Last night I did feel like I'd rather have anybody than be alone. Tough night. The funny thing was when I was out with my friend Church_31 (now 32) showed up with a friend.

We talked for a few minutes and she went off somewhere else. I thought about her this morning. I really, really fell for Church_31 over the summer and, even though I wasn't sure she felt the same way, I made my feelings known ... and it didn't work out.

If it had worked out I wouldn't be having this kind of morning. I was really into her and I wouldn't have cared what happened with XW.

If I look at my adult life, I was in college 3 1/2 years before I found a significant other. After college it was a full year on my own before I found someone. When that didn't work out I ran into XW about six months later.

So I know in my head it takes time. I remember feeling really down then too.

In those cases though, when it was over, it was over. I never ran into them anywhere. Now it's different? It's like having to sit in class with the high school sweetheart who broke up with you.

Right now I'm counting miseries instead of my blessings.

Barb, I understand your point about the bankruptcy. It's something I wrestled with for 18 months. I actually have four jobs and donate plasma regularly for more money. But to get a lower child support payment I took on all of the credit card debt. My first few months out of the house I added to it getting set up and just getting out.

Then I spent a year living as frugally as possible, not taking the girls anywhere, and I was still only able to chip away $1,500 of the principal.

So I did the math. At that rate, I wasn't going to be out of debt for at least seven years. My oldest daughter would be 18 by that time and I would have put no more into her college fund.

You only enjoy your kids childhood once and I finally decided bankruptcy is the route to go. I could wipe out all my debts -- my car, my legal bills. I'm not. I'm just wiping out the credit cards I inherited in the divorce.

At that point, I'll be able to refinance my car loan and the some of my legal bills through my 401(k). That'll wipe out more payments.

I will finally be to the point that my regular job almost covers my monthly expenses and all of these side jobs can go to college funds and travel.

I don't spend money willy nilly.
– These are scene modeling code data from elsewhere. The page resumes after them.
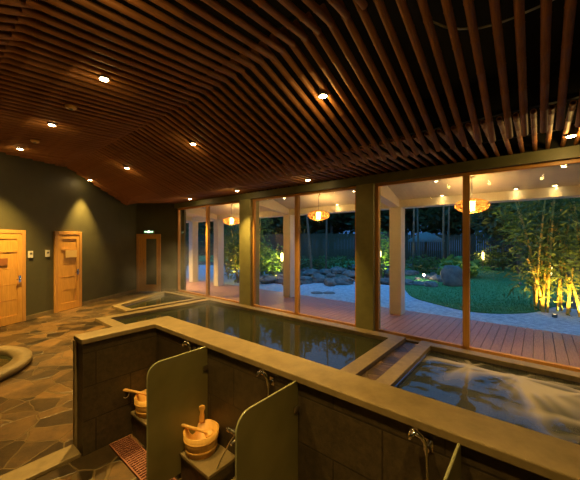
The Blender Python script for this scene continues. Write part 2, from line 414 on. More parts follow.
def jac_water(inn, z, r):
    xs = [p[0] for p in inn]; ys = [p[1] for p in inn]
    x0, x1, y0, y1 = min(xs), max(xs), min(ys), max(ys); nx, ny = 260, 170
    vs = []; fo = []
    for j in range(ny+1):
        for i in range(nx+1):
            x = x0+(x1-x0)*i/nx; y = y0+(y1-y0)*j/ny
            wx, wy = x+r.location.x, y+r.location.y; f = 0
            wr = noise.noise(Vector((wx*1.6, wy*1.6, 4.0)))
            for k, J in enumerate(JETS):
                dx, dy = wx-J.x, wy-J.y; d = math.hypot(dx, dy)+1e-4
                an = math.atan2(-dy, dx)+wr*.2*d               # direction of throw, away from the far rim
                st = noise.noise(Vector((math.cos(an)*1.9+k*7.1, math.sin(an)*1.9, d*.3)))*1.5+.42
                st2 = noise.noise(Vector((math.cos(an)*5+k*3.3, math.sin(an)*5, d*.4)))*.6+.6
                amp = math.exp(-(d/.92)**2)*min(1, d/.1)
                f += amp*max(0, st)*st2*1.0*(1 if dy < .05 else .35) + .45*math.exp(-(d/.12)**2)
            f = max(0, min(1, f)); f = f*f*(3-2*f)
            hgt = .02*f+.012*noise.noise(Vector((wx*3, wy*3, 0)))
            edge = min(1, min(x-x0, x1-x, y-y0, y1-y)/.1)
            vs.append((x, y, z+hgt*max(0, edge))); fo.append(f*.58)
    fs = [(j*(nx+1)+i, j*(nx+1)+i+1, (j+1)*(nx+1)+i+1, (j+1)*(nx+1)+i) for j in range(ny) for i in range(nx)]
    w = MB(); w.add(vs, fs, True); o = w.build('water', 'jacuzzi_water', r)
    a = o.data.attributes.new('foam', 'FLOAT', 'POINT'); a.data.foreach_set('value', fo)
pool('jet_pool', rect(JP), 'jet pool at right with foaming bubbling water beside the deck windows', .2, .9, -.03, None, jac_water)

# round tub on the left
r = empty('round_tub', (*tub, 0)); tag(r, 'round stone tub with a wide flat rim at the left edge of the paving', 'tub')
MB().lathe([(.74, .0), (.74, .12), (.95, .12), (.96, .11), (.96, .06), (.90, .0)], 64).build('rim', 'stonecap', r)
MB().lathe([(.74, .02), (.735, -.5), (.001, -.5)], 48).build('basin', 'basin', r)
MB().lathe([(.738, .055), (.001, .055)], 48).build('water', 'water', r)

# ------------------------------------------------------------------ low L wall
WX0, WX1, WY0, WY1, WH = -3.28, -3.06, .86, 1.77, 1.03
r = empty('low_wall', (0, 0, 0)); tag(r, 'L-shaped waist-high dark tiled wall with sandstone top behind the wash places', 'low wall')
t = .015
MB().prism([(WX0+t, WY0+t), (WX1-t, WY0+t), (WX1-t, 1.53), (RX, 1.53), (RX, WY1-t), (WX0+t, WY1-t)], 0, .985).build('wall_body', 'darktile', r)
MB().prism([(WX0, WY0), (WX1, WY0), (WX1, 1.51), (RX, 1.51), (RX, WY1), (WX0, WY1)], .985, WH).build('top', 'stonecap', r, .006)
MB().box(WX0, WY0-.005, 0, WX0+.05, WY0+.03, .985).build('corner_strip', 'stonecap', r)
k = MB().prism([(WX0+.0, -3.1), (WX1-.0, -3.1), (WX1-.02, WY0), (WX0, WY0)], 0, .035); tag(k.build('floor_kerb', 'stonecap', None, .005), 'pale flat stone kerb running across the paving from the low wall end', 'kerb')

# frosted partitions
def partition(x, label):
    r = empty('shower_screen', (x, 1.53, 0)); tag(r, label, 'screen', 'frosted glass screens of the wash places')
    n = 6; rc = .09; zt = .99; L = .51
    prof = [(0, .06), (0, zt)]+[(-L+rc-rc*math.sin(a), zt-rc+rc*math.cos(a)) for a in [PI/2*i/n for i in range(n+1)]]+[(-L, .06)]
    m = MB(); mt = Matrix(((0, 0, 1, 0), (1, 0, 0, 0), (0, 1, 0, 0), (0, 0, 0, 1)))
    m.prism(prof, -.006, .006, mt); m.build('glass_panel', 'frost', r)
    e = MB(); e.tube([(0, y, z) for y, z in prof[1:]], .0065, 6); e.build('edge', 'frost_edge', r)
    h = MB(); h.box(-.02, -.05, .25, .02, .0, .29); h.box(-.02, -.05, .80, .02, .0, .84); h.build('clamp', 'chrome', r, .004)
    return r
partition(-2.18, 'frosted glass screen on the left, nearest the inner corner of the low wall')
partition(-1.20, 'frosted glass screen in the middle, right of the whole visible bucket')
partition(-.27, 'frosted glass screen on the right, only its narrow upper corner in view')

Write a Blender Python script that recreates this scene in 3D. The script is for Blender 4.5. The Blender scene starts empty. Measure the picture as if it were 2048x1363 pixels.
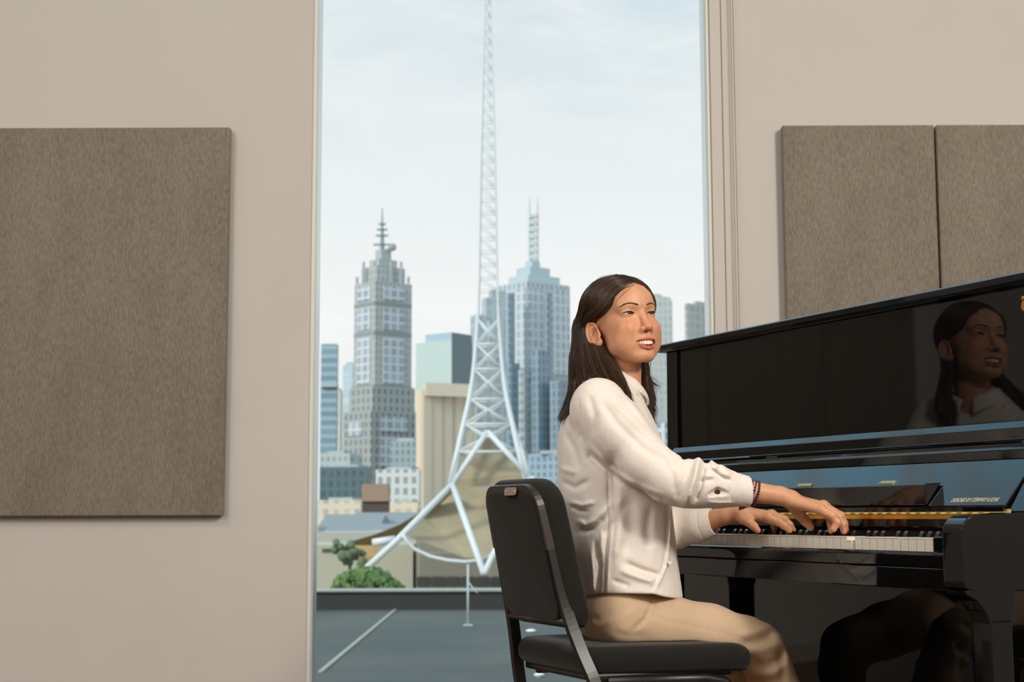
import bpy, bmesh, math, random
import numpy as np
from mathutils import Vector, Matrix

random.seed(7)
RNG = np.random.default_rng(7)
SC = bpy.context.scene
COL = SC.collection

# ------------------------------------------------------------------ camera
FPX = 2980.0                       # focal length in pixels of the 2048 px wide frame
CAM_H = 0.79
PITCH = math.atan(347 / 2980.0)
ROLL = 0.0033
_fw = np.array([0, math.cos(PITCH), math.sin(PITCH)])
_u0 = np.array([0, -math.sin(PITCH), math.cos(PITCH)])
_r0 = np.array([1.0, 0, 0])
_rt = _r0 * math.cos(ROLL) - _u0 * math.sin(ROLL)
_up = _u0 * math.cos(ROLL) + _r0 * math.sin(ROLL)
CAM = np.array([0, 0, CAM_H])


def ray(x, y):
    return _fw + _rt * (x - 1024) / FPX - _up * (y - 681.5) / FPX


def at(x, y, Y):
    """photo pixel + distance into the room -> point in metres"""
    d = ray(x, y)
    return CAM + d * (Y / d[1])


def proj(p):
    q = np.asarray(p, float) - CAM
    z = q @ _fw
    return 1024 + FPX * (q @ _rt) / z, 681.5 - FPX * (q @ _up) / z


cam_data = bpy.data.cameras.new('camera')
cam = bpy.data.objects.new('camera', cam_data)
COL.objects.link(cam)
cam_data.sensor_width = 36
cam_data.lens = FPX * 36 / 2048
cam_data.clip_end = 6000
cam_data.clip_start = 0.05
M = Matrix(((_rt[0], _up[0], -_fw[0], 0), (_rt[1], _up[1], -_fw[1], 0), (_rt[2], _up[2], -_fw[2], CAM_H), (0, 0, 0, 1)))
cam.matrix_world = M
cam_data.dof.use_dof = True
cam_data.dof.focus_distance = 3.32
cam_data.dof.aperture_fstop = 7.6
SC.camera = cam

SC.view_settings.view_transform = 'Standard'
SC.view_settings.look = 'None'
SC.view_settings.exposure = 0.0
SC.view_settings.gamma = 1.0
SC.view_settings.use_curve_mapping = False
SC.cycles.use_denoising = True
SC.cycles.max_bounces = 10
SC.cycles.transparent_max_bounces = 16
SC.cycles.sample_clamp_indirect = 6.0
SC.cycles.caustics_reflective = False
SC.cycles.caustics_refractive = False


# ------------------------------------------------------------------ materials
def srgb(r, g, b):
    def f(c):
        c /= 255.0
        return c / 12.92 if c <= 0.04045 else ((c + 0.055) / 1.055) ** 2.4
    return (f(r), f(g), f(b), 1.0)


def mat(name, color=(0.8, 0.8, 0.8, 1), rough=0.5, metal=0.0, spec=0.5, coat=0.0, sss=0.0, ior=1.5, sheen=0.0):
    m = bpy.data.materials.new(name)
    m.use_nodes = True
    b = m.node_tree.nodes['Principled BSDF']
    b.inputs['Base Color'].default_value = color
    b.inputs['Roughness'].default_value = rough
    b.inputs['Metallic'].default_value = metal
    b.inputs['Specular IOR Level'].default_value = spec
    b.inputs['IOR'].default_value = ior
    b.inputs['Coat Weight'].default_value = coat
    b.inputs['Coat Roughness'].default_value = 0.03
    b.inputs['Sheen Weight'].default_value = sheen
    if sss:
        b.inputs['Subsurface Weight'].default_value = sss
        b.inputs['Subsurface Radius'].default_value = (1.0, 0.35, 0.18)
        b.inputs['Subsurface Scale'].default_value = 0.006
    return m


def bsdf(m):
    return m.node_tree.nodes['Principled BSDF']


def N(m, kind, **kw):
    n = m.node_tree.nodes.new(kind)
    for k, v in kw.items():
        if k in n.inputs.keys():
            n.inputs[k].default_value = v
        else:
            setattr(n, k, v)
    return n


def L(m, a, ao, b, bi):
    m.node_tree.links.new(a.outputs[ao], b.inputs[bi])


def mapping(m, scale=(1, 1, 1), rot=(0, 0, 0), coord='Object'):
    tc = N(m, 'ShaderNodeTexCoord')
    mp = N(m, 'ShaderNodeMapping')
    mp.inputs['Scale'].default_value = scale
    mp.inputs['Rotation'].default_value = rot
    L(m, tc, coord, mp, 'Vector')
    return mp


def vary(m, c1, c2, scale=8.0, stretch=(1, 1, 1), detail=4.0, lo=0.35, hi=0.65, rough=None):
    """base colour varies between c1 and c2 by a noise"""
    mp = mapping(m, stretch)
    nz = N(m, 'ShaderNodeTexNoise', Scale=scale, Detail=detail)
    L(m, mp, 'Vector', nz, 'Vector')
    cr = N(m, 'ShaderNodeValToRGB')
    cr.color_ramp.elements[0].position = lo
    cr.color_ramp.elements[1].position = hi
    cr.color_ramp.elements[0].color = c1
    cr.color_ramp.elements[1].color = c2
    L(m, nz, 'Fac', cr, 'Fac')
    L(m, cr, 'Color', bsdf(m), 'Base Color')
    return nz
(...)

I have a piece of paper on my fridge where I track my income and expenses of every two weeks, my assets and debts monthly, my current balances and my lowest monthly balance.

It's beyond OCD, but I stare at it every day when I'm getting something to eat. This bankruptcy is going to be a major embarrassment and humbling. Six years ago I thought I had all the answers. In the past three I'll have gotten divorced and gone bankrupt -- and someday down the line XW still is likely to lose the house to foreclosure and I'm on that loan too.

So that's kind of the trifecta of adult failure. If God tears people down to build them back up, I've been knocked to the floor in lots of different ways.

BUT if I count my blessings it is the girls. I am friends with a business man in town who is going through a very expensive divorce. He has a temper and he's allowed his XW to use it against him to the point he hasn't seen his 9-year-old daughter and 12-year-old son since January. His 16-year-old is above the manipulation and is going to court to get more time with his father.

But losing your kids, he says, is even worse than losing a wife and I can see that.

In the end, it's their opinion that matters most. When I'm all gone, I want them to remember that I was someone who didn't quit, who kept going and who was always there when they needed them. And the fun. I want them to remember the fun we had and not the sadness.

So that keeps me going. As Andy Stanley says, your path leads to your destination. If you get in the car and drive north, you'll never reach Florida. I feel off the path yesterday. I have to get back on it today.